Thursday, April 4, 2013

When democracy isn't


I have been around long enough to recognize obfuscation, disingenuousness and hollowness in the speeches and pronouncements of almost all our leading politicians. Long enough to recognize the trademark complacency, arrogance and condescension. And long enough to see how the exercise of party politics polishes off the edges that once promised something fresh or different.  

It appears that we are stuck with the system, but do we have to be stuck with the same parties? Where do you turn when you run out of choices?

 It’s just musical chairs isn’t it. The recent rise (from the ashes) of Fianna Fail is a case in point. This is the party that wedged us into today’s predicament through mismanagement, with leaders who lined their own pockets and who, through carefully honed “common touch”, betrayed their own roots. 

The Labour Party, laughably misnamed now, got it in the neck at the recent by-election; they are now almost more Fine Gael than Fine Gael themselves. (By the by, I heard Pat Rabbitte recently say in relation to another jurisdiction on how politicians might, as a matter of course, be less than honest in the lead up to an election; he and the interviewer missed the irony). But we’ve seen them rise and fall before. 

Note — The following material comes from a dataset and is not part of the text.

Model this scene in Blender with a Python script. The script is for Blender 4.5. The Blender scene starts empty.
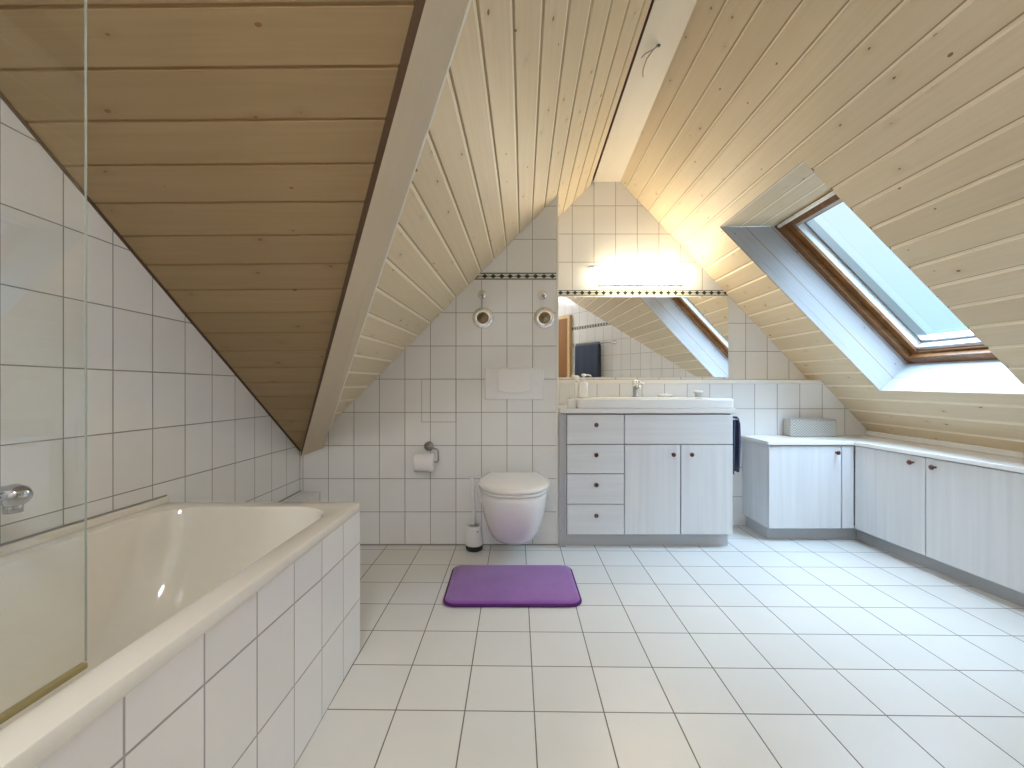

Fine Gael: Fianna Fail without a sense of humour; I’ve seen all the signs of smugness and arrogance in this government. Their very choice of ministers delared they were not interested in a new approach.  As for Sinn Féin, they are distrusted by too many voters to be a viable alternative for a while to come. 

But surely there is a big enough number of  TDs between all these parties who, sharing the interests of the people, would leave these broken organisations to found a party big enough and principled enough to provide a worthy, viable choice for the Irish electorate?